>>>>

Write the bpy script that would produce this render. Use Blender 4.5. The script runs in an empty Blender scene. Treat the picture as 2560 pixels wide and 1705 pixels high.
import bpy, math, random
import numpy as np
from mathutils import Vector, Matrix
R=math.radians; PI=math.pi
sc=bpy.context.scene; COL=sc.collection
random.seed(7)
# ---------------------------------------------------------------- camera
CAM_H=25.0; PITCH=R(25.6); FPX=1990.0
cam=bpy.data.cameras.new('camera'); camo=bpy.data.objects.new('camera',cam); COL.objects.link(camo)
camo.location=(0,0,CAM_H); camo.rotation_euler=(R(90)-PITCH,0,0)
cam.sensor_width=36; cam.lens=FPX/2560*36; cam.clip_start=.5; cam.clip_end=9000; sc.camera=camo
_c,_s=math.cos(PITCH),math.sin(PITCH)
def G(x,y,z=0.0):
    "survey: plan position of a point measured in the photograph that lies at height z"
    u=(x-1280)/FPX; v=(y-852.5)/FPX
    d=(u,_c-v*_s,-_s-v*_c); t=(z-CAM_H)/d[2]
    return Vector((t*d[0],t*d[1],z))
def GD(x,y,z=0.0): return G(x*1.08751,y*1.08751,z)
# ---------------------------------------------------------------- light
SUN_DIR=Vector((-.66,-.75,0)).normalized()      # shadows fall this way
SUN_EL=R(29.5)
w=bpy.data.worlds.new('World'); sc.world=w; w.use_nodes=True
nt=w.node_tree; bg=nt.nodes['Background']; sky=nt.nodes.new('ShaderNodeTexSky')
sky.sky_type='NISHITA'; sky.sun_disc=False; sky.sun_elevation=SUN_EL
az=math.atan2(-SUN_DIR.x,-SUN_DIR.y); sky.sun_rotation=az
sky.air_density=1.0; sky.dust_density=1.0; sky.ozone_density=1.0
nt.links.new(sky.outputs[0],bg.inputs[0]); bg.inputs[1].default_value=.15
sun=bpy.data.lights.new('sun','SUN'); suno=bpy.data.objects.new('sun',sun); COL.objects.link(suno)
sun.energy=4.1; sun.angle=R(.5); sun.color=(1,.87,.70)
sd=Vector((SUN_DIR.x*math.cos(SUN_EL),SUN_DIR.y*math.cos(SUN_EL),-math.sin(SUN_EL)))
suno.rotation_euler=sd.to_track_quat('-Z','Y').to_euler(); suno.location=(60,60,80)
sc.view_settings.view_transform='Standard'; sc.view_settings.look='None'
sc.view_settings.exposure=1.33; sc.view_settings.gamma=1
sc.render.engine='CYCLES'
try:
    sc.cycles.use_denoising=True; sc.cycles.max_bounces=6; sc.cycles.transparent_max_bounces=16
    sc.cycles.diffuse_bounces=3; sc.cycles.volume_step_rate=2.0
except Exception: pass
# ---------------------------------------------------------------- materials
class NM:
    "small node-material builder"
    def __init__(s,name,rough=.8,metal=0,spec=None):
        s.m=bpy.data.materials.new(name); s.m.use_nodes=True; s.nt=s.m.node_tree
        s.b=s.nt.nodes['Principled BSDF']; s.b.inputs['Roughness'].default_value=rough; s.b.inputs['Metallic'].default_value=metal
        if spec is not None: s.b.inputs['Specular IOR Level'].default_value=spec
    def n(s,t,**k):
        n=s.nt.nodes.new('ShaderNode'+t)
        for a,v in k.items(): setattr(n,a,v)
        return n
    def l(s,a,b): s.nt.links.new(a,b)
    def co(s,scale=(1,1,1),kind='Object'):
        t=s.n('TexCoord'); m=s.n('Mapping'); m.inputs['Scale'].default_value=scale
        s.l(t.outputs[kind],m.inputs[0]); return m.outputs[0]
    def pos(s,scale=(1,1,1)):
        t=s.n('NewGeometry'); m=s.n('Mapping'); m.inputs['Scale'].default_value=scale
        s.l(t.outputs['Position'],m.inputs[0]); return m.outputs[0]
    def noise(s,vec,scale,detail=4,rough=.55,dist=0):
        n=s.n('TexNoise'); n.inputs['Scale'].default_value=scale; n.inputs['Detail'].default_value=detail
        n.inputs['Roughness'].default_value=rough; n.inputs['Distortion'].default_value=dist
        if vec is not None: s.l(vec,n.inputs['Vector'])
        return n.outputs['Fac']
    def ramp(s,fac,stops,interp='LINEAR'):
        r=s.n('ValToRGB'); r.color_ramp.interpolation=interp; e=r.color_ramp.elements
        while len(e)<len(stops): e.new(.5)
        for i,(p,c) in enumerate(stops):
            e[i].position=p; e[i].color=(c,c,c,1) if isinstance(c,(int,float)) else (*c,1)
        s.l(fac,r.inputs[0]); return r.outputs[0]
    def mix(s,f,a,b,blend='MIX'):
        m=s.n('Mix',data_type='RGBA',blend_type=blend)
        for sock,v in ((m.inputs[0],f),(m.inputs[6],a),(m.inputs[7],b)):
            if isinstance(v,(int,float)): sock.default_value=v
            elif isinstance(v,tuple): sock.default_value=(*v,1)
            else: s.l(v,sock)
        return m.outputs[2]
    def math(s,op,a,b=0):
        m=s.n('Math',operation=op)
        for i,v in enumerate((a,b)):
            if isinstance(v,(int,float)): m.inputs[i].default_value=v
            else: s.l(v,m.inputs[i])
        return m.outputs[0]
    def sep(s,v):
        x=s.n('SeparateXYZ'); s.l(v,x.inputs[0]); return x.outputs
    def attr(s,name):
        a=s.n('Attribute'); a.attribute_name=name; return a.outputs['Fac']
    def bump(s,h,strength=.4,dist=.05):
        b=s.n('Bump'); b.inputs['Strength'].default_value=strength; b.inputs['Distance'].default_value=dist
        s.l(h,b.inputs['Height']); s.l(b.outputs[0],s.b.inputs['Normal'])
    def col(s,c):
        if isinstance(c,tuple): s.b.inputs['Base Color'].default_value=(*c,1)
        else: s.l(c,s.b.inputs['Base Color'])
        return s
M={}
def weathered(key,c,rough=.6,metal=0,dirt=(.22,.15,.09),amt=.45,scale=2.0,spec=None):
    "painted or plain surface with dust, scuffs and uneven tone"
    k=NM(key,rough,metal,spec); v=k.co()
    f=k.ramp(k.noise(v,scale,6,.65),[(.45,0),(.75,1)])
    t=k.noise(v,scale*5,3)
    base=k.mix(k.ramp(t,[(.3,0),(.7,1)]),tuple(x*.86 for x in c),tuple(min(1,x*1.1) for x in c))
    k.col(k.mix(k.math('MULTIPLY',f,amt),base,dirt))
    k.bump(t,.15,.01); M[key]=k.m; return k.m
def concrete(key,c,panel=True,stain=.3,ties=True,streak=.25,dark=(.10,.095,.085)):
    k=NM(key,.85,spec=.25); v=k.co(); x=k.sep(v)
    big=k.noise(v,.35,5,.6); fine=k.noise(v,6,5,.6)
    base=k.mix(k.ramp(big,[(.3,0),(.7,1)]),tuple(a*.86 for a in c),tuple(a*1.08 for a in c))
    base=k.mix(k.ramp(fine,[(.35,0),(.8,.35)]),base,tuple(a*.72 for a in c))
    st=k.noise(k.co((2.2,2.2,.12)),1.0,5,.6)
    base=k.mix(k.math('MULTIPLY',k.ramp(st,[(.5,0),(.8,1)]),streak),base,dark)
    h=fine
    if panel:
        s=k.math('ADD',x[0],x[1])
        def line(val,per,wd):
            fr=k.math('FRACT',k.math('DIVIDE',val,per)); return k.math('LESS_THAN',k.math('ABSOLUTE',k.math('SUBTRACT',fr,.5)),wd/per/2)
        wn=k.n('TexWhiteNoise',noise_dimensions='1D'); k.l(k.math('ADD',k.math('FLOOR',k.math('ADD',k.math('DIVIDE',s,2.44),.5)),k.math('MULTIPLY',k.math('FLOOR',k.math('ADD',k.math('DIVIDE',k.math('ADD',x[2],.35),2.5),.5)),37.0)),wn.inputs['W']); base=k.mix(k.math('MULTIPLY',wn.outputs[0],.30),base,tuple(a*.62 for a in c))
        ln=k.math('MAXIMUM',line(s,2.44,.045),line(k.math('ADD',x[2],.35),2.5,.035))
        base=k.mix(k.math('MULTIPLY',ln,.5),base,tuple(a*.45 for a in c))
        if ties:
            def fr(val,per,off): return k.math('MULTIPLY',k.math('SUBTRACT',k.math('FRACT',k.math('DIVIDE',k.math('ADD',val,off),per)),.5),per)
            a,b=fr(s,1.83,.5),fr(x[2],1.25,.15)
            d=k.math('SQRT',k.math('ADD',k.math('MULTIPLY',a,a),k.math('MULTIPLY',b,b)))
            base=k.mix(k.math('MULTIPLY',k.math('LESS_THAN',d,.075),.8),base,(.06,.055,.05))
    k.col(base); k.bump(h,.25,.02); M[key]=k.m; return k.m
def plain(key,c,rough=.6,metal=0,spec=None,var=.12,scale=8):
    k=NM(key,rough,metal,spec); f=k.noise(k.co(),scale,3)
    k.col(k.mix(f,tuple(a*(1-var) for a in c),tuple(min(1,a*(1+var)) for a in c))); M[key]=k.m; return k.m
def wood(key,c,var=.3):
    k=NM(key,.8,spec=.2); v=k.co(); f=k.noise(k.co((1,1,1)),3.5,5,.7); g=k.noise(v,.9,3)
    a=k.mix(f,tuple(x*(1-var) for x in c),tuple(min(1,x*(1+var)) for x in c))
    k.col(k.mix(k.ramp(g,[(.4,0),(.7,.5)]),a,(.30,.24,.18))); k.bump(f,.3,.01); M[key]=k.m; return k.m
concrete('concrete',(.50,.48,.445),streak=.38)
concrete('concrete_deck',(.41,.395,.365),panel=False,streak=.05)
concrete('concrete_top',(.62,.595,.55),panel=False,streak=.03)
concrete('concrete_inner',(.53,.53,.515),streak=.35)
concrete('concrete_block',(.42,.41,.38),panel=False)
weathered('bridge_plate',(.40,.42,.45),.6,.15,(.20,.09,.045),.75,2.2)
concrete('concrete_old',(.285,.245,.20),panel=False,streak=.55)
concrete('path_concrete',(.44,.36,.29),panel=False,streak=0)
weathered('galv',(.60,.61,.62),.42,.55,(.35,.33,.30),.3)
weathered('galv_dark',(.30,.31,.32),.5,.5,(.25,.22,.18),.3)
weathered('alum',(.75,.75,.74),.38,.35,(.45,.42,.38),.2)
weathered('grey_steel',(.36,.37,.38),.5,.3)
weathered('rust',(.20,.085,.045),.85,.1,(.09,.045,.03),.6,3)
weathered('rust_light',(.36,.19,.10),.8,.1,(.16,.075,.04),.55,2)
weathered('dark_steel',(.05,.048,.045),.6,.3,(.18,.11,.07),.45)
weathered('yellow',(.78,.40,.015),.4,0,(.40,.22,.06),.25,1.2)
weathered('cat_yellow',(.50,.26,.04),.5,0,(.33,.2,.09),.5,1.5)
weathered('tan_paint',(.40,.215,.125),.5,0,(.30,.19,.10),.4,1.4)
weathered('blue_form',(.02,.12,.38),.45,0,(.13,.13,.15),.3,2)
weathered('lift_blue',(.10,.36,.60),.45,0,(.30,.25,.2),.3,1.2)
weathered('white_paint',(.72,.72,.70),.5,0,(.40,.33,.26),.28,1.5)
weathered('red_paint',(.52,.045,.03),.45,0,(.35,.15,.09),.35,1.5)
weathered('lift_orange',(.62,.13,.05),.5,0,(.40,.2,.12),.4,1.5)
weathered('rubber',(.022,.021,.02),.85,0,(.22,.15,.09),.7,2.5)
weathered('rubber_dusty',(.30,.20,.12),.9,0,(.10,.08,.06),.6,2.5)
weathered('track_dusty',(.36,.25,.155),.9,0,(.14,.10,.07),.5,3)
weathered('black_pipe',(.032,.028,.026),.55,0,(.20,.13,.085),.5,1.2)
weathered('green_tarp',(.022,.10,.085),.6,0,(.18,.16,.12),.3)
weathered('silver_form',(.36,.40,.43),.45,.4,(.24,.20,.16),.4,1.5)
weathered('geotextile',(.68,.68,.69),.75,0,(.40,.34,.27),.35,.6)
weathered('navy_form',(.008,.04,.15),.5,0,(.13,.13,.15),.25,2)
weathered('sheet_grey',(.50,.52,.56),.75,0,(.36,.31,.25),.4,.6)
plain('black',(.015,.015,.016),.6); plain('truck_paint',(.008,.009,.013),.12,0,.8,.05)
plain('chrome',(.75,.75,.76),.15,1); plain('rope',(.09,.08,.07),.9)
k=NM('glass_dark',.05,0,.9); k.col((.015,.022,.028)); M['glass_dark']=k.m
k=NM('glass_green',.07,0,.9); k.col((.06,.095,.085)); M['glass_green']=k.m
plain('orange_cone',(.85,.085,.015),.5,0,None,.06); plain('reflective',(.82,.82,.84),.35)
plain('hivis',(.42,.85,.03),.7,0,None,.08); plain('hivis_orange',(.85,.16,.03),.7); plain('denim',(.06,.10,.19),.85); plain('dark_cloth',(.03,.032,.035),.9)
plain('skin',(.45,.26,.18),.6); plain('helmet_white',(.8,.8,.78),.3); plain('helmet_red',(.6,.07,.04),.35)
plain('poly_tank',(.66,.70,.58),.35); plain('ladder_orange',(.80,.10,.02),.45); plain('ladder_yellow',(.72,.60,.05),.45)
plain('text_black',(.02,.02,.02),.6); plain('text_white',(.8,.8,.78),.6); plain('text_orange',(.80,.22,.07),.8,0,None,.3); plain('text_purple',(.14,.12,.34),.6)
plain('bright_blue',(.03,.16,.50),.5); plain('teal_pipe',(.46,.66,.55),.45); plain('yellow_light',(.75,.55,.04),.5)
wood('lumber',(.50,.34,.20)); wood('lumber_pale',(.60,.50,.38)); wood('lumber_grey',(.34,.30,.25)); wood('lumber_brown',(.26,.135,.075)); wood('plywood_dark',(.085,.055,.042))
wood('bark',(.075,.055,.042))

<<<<

* [The request]: Provide the count, and nothing else, of lines in the data above where the word "that" occurs.

* [Answer]: 2